Join us for HIEROGLYPHICS, a solo exhibition by current Resident Artist Prima Jalichandra-Sakuntabhai!

Opening Reception: February 18, 6-8 pm

Hieroglyphics is a collection of objects and gestures that arise where language fails. In analyzing Walt Whitman’s use of the poetic image of blades of grass, Lewis Hyde describes how “Natural objects - living things in particular - are a language we only faintly remember. It is as if creation had been dismembered sometime in the past and all things are limbs we have lost that will make us whole if only we can recall them. Whitman’s sympathetic perception of objects is a remembrance of the wholeness of things.” (“A Draft of Whitman” p174, The Gift, Lewis Hyde, 1999) 

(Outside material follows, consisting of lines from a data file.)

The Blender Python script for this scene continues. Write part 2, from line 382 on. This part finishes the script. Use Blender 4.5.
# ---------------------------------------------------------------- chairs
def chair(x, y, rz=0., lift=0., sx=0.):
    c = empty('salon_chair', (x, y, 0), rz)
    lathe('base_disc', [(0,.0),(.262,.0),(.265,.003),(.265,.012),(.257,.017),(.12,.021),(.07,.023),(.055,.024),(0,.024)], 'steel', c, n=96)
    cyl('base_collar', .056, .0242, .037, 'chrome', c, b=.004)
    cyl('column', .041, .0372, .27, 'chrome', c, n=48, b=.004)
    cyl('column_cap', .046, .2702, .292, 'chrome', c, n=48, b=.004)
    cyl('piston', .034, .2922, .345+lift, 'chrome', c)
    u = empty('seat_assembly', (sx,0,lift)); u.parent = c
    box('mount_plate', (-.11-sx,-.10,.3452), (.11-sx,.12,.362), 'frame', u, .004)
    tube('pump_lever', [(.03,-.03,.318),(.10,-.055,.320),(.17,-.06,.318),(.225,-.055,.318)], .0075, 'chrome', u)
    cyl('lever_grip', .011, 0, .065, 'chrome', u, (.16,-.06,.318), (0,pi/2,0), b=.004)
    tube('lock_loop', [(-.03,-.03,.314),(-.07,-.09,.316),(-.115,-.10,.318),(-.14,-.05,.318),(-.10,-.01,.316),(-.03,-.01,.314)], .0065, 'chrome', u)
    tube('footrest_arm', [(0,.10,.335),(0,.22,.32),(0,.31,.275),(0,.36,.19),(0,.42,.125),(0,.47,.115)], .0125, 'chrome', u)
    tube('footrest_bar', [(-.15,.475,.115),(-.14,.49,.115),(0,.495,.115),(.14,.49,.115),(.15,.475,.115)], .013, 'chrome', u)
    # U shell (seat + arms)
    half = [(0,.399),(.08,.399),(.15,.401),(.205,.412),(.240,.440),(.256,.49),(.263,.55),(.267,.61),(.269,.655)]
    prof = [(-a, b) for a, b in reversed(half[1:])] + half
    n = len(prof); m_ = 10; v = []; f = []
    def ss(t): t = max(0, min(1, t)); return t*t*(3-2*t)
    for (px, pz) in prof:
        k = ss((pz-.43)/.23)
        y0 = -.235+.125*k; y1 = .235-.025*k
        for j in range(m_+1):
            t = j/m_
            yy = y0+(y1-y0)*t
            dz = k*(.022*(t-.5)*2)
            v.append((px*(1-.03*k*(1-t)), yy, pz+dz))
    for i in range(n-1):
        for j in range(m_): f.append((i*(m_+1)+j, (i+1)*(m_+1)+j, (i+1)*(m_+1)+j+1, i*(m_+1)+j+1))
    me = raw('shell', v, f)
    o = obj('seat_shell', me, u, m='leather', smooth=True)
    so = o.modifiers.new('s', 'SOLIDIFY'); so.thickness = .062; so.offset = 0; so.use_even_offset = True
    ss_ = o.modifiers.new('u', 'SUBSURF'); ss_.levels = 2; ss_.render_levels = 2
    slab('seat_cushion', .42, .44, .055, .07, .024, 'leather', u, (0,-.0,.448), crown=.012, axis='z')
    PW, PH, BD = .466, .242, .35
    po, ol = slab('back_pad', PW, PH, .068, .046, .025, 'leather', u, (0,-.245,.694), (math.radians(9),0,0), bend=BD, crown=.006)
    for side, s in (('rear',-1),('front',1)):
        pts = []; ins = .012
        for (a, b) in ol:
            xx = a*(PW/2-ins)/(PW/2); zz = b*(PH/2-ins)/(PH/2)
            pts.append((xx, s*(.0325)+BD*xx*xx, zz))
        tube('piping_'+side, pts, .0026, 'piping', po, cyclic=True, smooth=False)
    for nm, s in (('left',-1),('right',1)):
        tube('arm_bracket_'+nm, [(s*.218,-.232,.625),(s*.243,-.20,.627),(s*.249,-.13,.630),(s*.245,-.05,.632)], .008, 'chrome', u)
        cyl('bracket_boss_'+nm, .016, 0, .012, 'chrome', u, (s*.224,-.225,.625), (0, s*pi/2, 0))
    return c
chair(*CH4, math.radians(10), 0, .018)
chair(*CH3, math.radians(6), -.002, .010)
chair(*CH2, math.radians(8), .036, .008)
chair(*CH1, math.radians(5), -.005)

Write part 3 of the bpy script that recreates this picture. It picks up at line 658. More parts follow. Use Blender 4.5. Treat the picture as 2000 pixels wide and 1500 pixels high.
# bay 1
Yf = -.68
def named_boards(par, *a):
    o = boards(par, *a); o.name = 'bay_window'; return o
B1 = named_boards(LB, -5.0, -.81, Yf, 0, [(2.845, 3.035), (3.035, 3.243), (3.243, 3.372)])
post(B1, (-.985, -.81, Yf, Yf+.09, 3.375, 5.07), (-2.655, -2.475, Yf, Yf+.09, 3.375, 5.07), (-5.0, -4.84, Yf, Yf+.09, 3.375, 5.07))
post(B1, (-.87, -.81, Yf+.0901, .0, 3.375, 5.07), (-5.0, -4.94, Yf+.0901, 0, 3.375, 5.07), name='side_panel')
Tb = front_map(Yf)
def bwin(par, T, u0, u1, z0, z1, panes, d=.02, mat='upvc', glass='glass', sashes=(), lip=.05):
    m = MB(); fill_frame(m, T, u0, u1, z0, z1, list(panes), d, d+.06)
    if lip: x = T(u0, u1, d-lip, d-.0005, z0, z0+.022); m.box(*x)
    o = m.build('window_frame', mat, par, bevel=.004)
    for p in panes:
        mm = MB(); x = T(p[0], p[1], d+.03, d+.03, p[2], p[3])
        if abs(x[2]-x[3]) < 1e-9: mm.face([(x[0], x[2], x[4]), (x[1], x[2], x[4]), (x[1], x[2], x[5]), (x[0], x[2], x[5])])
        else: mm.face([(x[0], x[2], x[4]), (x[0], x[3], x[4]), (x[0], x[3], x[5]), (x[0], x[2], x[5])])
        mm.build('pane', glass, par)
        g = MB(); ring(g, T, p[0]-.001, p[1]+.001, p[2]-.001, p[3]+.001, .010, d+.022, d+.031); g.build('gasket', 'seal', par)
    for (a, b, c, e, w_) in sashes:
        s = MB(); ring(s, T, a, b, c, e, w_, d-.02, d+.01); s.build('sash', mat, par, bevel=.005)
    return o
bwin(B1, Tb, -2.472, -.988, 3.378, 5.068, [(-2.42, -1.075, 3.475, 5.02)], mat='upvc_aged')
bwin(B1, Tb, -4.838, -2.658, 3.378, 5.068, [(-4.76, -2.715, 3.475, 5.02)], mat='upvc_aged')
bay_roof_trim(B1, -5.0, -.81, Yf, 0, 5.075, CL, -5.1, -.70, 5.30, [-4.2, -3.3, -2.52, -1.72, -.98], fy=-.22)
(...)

Upon learning about the passing of a friend from my adolescence in France, I find myself mute in the face of loss. I was reminded of a story I read, about Emperor Hadrian’s irreconcilable grief over the passing of his young lover, Antinous who drowned himself in the Nile as a sacrifice for his love. The emperor erected a city in his name and created a cult of worship. Countless representations of the youth took shape in marble, stone, coins and reliefs. 

In my own attempt at grasping at my friend’s life, I incised onto glass, my collection of sites, strings of phrases and mythical references. They stand for the many moments across time and geographies that could hint at the mystery of his destiny. He is the Unknown Soldier for whom an eternal flame is lit under the Arch of Triumph on the Champs Elysees. He is Antinous, reborn as Osiris, God of the After Life. His anonymity grants him the eternity of the gods. 

Paris is the city of our youth, which we crafted in our own image. Without him, the once ideal city closes itself and ceases to be a place I can return to. The emperor’s incessant journeys are fueled by the desire for wholeness.